The truth about lying

How many times have you lied so far today? If you’re like most people, you have told at least a few—and you’ve had lots of practice since childhood.

Ask Matthew Gingo, assistant professor of psychology at Wheaton College. He knows all about lying because he studies it—specifically the social and moral development of children through the lens of how they reason about telling lies.

Understanding what children—from nursery school through middle school—lie about and how they decide when to lie and about what offers valuable insight into cognitive and moral development, says Gingo.

“My research program focuses on children’s lying, particularly their judgments about when lying is all right. They get lots of messages about not lying, but we also know that lying is pretty prevalent in our society. Somewhere along the line children learn that it’s all right to lie in certain circumstances, it’s not all right to lie in others. Learning to delineate between the two is an interesting developmental process. That’s what I study,” he says.

The professor and the Wheaton students who have been assisting him with his research for two years have been learning a lot about the subject by observing behavior and interviewing children at the Elisabeth Amen Nursery School, a laboratory preschool located on campus, and with elementary and middle school students in the local school system.

Based on that work, Gingo and his research assistants, seniors Samuel Sproule and Brittany Burke, co-authored a paper on how children determine the permissibility of lying in altruistic situations and how that changes as they grow. They will present the paper in August at the international American Psychological Association conference in Denver, Colo.

Gingo says looking into lying is important research because it sheds light on issues of social justice and fairness.

“Lying shifts the balance of power and I think that what you see in society is in many instances people think it’s all right to lie when they’re in subordinate positions,” he says. “Children are in subordinate positions, right? In our society, adults are the power figures and children have to do what they’re told, right? Being a good kid is doing what you’re told, but children aren’t always told to do good things. When you look at children’s lying what you can see is a sense of moral resistance.”
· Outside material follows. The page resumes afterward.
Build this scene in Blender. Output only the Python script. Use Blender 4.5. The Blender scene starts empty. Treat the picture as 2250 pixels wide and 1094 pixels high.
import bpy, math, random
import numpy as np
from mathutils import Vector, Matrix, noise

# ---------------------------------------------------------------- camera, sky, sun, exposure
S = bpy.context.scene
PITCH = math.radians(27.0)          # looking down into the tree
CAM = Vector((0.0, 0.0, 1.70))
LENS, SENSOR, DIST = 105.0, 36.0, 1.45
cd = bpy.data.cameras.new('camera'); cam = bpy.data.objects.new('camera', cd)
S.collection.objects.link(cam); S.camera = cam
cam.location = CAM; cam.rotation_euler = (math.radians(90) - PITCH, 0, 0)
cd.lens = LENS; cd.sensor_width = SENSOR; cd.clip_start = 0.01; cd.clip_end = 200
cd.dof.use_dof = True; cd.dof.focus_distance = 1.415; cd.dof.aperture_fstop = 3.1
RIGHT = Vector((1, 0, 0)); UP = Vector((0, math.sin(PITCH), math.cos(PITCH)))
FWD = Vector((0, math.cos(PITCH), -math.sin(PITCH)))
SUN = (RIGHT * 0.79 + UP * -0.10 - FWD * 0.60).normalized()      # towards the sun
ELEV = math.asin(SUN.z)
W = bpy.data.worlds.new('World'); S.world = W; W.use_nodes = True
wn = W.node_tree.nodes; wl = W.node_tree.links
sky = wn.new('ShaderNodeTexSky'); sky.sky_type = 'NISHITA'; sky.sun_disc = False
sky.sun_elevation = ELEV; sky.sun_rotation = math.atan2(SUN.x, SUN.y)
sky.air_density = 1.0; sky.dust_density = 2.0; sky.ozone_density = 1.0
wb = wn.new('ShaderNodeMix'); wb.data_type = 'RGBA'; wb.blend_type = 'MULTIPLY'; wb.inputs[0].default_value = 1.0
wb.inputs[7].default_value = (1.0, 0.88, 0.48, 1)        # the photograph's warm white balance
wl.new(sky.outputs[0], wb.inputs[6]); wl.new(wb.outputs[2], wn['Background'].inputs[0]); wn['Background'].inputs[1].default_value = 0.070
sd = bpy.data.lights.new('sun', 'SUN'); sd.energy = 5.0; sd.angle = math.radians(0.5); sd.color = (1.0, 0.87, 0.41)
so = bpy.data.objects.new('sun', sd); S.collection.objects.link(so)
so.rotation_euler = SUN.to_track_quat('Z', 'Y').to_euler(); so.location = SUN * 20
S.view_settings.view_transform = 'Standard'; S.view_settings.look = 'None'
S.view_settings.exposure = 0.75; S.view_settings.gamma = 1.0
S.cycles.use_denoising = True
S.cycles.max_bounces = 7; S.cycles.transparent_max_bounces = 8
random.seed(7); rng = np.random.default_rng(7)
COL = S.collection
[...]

“Sometimes they lie to level the playing field with the authority figure, and that’s a pretty advanced sort of cognition. So it’s important to look at lying because lying is a gateway into understanding how children choose to resist dictates that they disagree with,” says Gingo. “Sometimes those are immoral dictates, sometimes those are dictates or directives that transgress their personal boundaries or personal jurisdiction. The research can really point us in the direction of how children are thinking about social issues that are worth lying about, and which issues they think that parents or authorities have legitimate jurisdiction over.”